*Problem details*.
Print out the material that follows word for word.

*Material provided*.
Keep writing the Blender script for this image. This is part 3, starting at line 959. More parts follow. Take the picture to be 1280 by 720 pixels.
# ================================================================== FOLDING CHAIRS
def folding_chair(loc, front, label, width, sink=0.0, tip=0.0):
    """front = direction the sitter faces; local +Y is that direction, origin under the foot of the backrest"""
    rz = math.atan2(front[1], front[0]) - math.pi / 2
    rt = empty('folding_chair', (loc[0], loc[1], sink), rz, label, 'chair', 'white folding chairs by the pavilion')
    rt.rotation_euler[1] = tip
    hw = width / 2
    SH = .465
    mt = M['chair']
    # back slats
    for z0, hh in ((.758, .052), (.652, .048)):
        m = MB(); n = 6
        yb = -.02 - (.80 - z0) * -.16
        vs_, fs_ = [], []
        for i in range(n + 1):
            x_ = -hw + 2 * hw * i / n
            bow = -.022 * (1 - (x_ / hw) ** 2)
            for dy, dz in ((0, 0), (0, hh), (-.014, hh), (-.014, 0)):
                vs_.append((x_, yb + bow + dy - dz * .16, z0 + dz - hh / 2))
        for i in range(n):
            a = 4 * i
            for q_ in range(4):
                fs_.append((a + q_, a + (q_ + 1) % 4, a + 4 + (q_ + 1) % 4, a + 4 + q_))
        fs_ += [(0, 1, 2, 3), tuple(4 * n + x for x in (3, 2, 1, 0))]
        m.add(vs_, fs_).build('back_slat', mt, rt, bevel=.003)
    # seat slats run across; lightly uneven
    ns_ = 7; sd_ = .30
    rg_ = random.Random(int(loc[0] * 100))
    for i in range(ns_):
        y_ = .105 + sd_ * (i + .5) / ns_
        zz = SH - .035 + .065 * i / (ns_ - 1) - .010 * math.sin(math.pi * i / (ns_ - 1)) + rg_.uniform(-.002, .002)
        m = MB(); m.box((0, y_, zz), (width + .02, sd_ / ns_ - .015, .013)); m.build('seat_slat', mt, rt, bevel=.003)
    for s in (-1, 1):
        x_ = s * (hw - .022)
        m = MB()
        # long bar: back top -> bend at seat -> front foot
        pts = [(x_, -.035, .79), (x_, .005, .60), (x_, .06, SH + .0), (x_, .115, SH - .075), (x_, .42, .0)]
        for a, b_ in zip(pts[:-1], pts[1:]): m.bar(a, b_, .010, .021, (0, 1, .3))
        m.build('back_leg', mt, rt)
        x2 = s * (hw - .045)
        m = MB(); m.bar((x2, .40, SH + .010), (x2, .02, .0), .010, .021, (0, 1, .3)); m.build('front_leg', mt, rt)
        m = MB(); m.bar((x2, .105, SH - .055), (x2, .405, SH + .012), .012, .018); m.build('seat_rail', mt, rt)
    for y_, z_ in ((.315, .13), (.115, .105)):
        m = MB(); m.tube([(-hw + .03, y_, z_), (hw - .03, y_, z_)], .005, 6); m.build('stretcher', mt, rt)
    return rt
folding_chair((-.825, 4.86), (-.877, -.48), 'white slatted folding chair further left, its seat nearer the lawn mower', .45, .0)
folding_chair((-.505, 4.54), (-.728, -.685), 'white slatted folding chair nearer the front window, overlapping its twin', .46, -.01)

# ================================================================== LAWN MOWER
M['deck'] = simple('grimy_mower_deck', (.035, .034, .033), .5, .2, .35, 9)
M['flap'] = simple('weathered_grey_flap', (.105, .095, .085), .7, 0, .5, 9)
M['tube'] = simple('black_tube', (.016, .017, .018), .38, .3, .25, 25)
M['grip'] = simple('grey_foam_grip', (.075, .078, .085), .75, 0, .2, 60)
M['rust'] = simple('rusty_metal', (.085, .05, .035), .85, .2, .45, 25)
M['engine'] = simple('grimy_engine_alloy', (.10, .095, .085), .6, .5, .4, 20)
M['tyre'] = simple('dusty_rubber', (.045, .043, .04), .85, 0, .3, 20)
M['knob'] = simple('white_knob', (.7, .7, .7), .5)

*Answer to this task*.
Keep writing the Blender script for this image. This is part 3, starting at line 959. More parts follow. Take the picture to be 1280 by 720 pixels.
# ================================================================== FOLDING CHAIRS
def folding_chair(loc, front, label, width, sink=0.0, tip=0.0):
    """front = direction the sitter faces; local +Y is that direction, origin under the foot of the backrest"""
    rz = math.atan2(front[1], front[0]) - math.pi / 2
    rt = empty('folding_chair', (loc[0], loc[1], sink), rz, label, 'chair', 'white folding chairs by the pavilion')
    rt.rotation_euler[1] = tip
    hw = width / 2
    SH = .465
    mt = M['chair']
    # back slats
    for z0, hh in ((.758, .052), (.652, .048)):
        m = MB(); n = 6
        yb = -.02 - (.80 - z0) * -.16
        vs_, fs_ = [], []
        for i in range(n + 1):
            x_ = -hw + 2 * hw * i / n
            bow = -.022 * (1 - (x_ / hw) ** 2)
            for dy, dz in ((0, 0), (0, hh), (-.014, hh), (-.014, 0)):
                vs_.append((x_, yb + bow + dy - dz * .16, z0 + dz - hh / 2))
        for i in range(n):
            a = 4 * i
            for q_ in range(4):
                fs_.append((a + q_, a + (q_ + 1) % 4, a + 4 + (q_ + 1) % 4, a + 4 + q_))
        fs_ += [(0, 1, 2, 3), tuple(4 * n + x for x in (3, 2, 1, 0))]
        m.add(vs_, fs_).build('back_slat', mt, rt, bevel=.003)
    # seat slats run across; lightly uneven
    ns_ = 7; sd_ = .30
    rg_ = random.Random(int(loc[0] * 100))
    for i in range(ns_):
        y_ = .105 + sd_ * (i + .5) / ns_
        zz = SH - .035 + .065 * i / (ns_ - 1) - .010 * math.sin(math.pi * i / (ns_ - 1)) + rg_.uniform(-.002, .002)
        m = MB(); m.box((0, y_, zz), (width + .02, sd_ / ns_ - .015, .013)); m.build('seat_slat', mt, rt, bevel=.003)
    for s in (-1, 1):
        x_ = s * (hw - .022)
        m = MB()
        # long bar: back top -> bend at seat -> front foot
        pts = [(x_, -.035, .79), (x_, .005, .60), (x_, .06, SH + .0), (x_, .115, SH - .075), (x_, .42, .0)]
        for a, b_ in zip(pts[:-1], pts[1:]): m.bar(a, b_, .010, .021, (0, 1, .3))
        m.build('back_leg', mt, rt)
        x2 = s * (hw - .045)
        m = MB(); m.bar((x2, .40, SH + .010), (x2, .02, .0), .010, .021, (0, 1, .3)); m.build('front_leg', mt, rt)
        m = MB(); m.bar((x2, .105, SH - .055), (x2, .405, SH + .012), .012, .018); m.build('seat_rail', mt, rt)
    for y_, z_ in ((.315, .13), (.115, .105)):
        m = MB(); m.tube([(-hw + .03, y_, z_), (hw - .03, y_, z_)], .005, 6); m.build('stretcher', mt, rt)
    return rt
folding_chair((-.825, 4.86), (-.877, -.48), 'white slatted folding chair further left, its seat nearer the lawn mower', .45, .0)
folding_chair((-.505, 4.54), (-.728, -.685), 'white slatted folding chair nearer the front window, overlapping its twin', .46, -.01)

# ================================================================== LAWN MOWER
M['deck'] = simple('grimy_mower_deck', (.035, .034, .033), .5, .2, .35, 9)
M['flap'] = simple('weathered_grey_flap', (.105, .095, .085), .7, 0, .5, 9)
M['tube'] = simple('black_tube', (.016, .017, .018), .38, .3, .25, 25)
M['grip'] = simple('grey_foam_grip', (.075, .078, .085), .75, 0, .2, 60)
M['rust'] = simple('rusty_metal', (.085, .05, .035), .85, .2, .45, 25)
M['engine'] = simple('grimy_engine_alloy', (.10, .095, .085), .6, .5, .4, 20)
M['tyre'] = simple('dusty_rubber', (.045, .043, .04), .85, 0, .3, 20)
M['knob'] = simple('white_knob', (.7, .7, .7), .5)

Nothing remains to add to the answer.